Coffman, in his commentary, says the following.

‘These colossal figures violated all of Moses’ instructions regarding their use in the tabernacle. They were not supposed to fill up the house but were intended to decorate the mercy seat, which was in fact a lid for the ark of the covenant. Furthermore, they were not supposed to ‘face the house’ but to be in a posture of peering down intently into the mercy seat. One may find what these figurines were supposed to be in Exodus 25. They were to face each other, with their wings overshadowing the mercy seat, not to be standing side by side facing the outer sanctuary. Their wings were to pertain not to the whole Holy of Holies, but to the mercy seat alone. The apostle Peter referred to the symbolical significance of these cherubim in 1 Peter 1:12.’

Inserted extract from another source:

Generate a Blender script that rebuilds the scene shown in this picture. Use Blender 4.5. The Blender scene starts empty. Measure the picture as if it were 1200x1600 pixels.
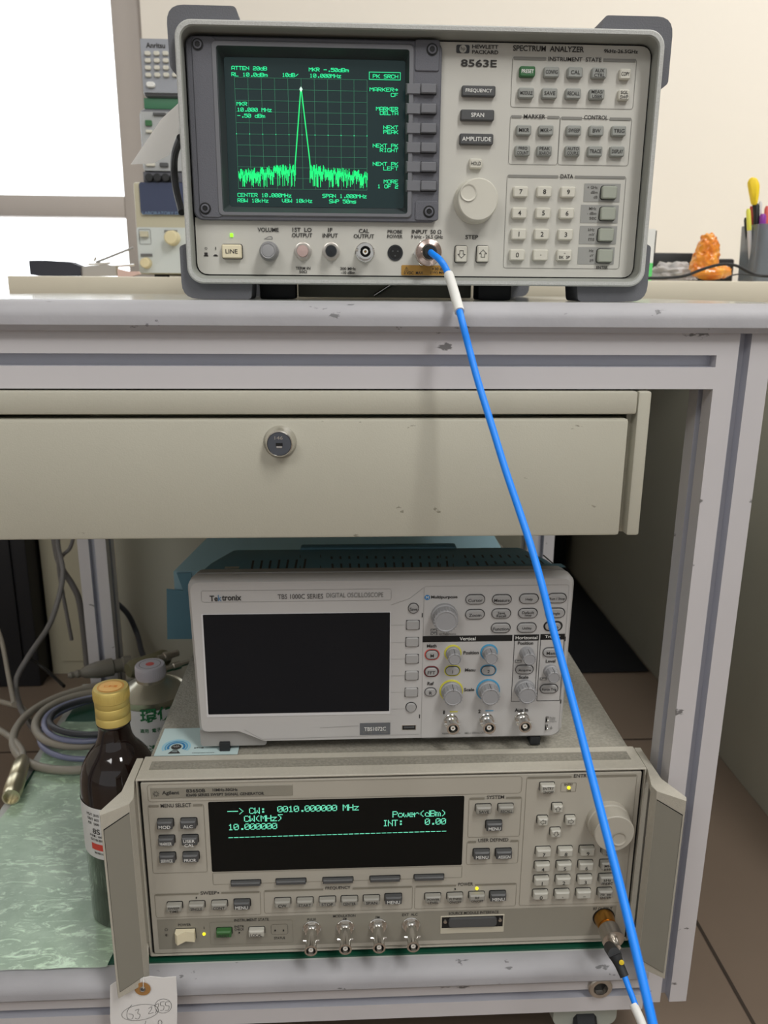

Notice there was gold everywhere, but especially in the Most Holy Place. The walls were covered with gold, 1 Kings 6:20-22, the floor was covered with gold, 1 Kings 6:30, and gold was hammered into the carvings on the doors, 1 Kings 6:32.

‘For the front of the temple he made two pillars, which together were thirty-five cubits long, each with a capital five cubits high. He made interwoven chains and put them on top of the pillars. He also made a hundred pomegranates and attached them to the chains. He erected the pillars in the front of the temple, one to the south and one to the north. The one to the south he named Jakin and the one to the north Boaz.’ 2 Chronicles 3:15-17

Notice there were two pillars put in place, 1 Kings 7:15 / 2 Kings 25:17 / Jeremiah 52:21. There is a  difference in the pillars’ heights between this account and that given in the Kings, however, although the accounts in Kings and Chronicles vary as to the exact dimensions of these pillars, they will sinful anyway.

The name Jachin means ‘He will establish’ and the name Boaz means ‘In it is strength’, 1 Kings 3:17.

Pomegranates were very small in size but their fruit is very refreshing, 1 Samuel 14:2.  The pomegranate was used in the temple as decorative pieces, 1 Kings 7:18 / 1 Kings 7:20 / Exodus 28:31 / Exodus 28:33-34. Their shape came to symbolise the fertility of the promised Land, Numbers 13:23 / Deuteronomy 8:3.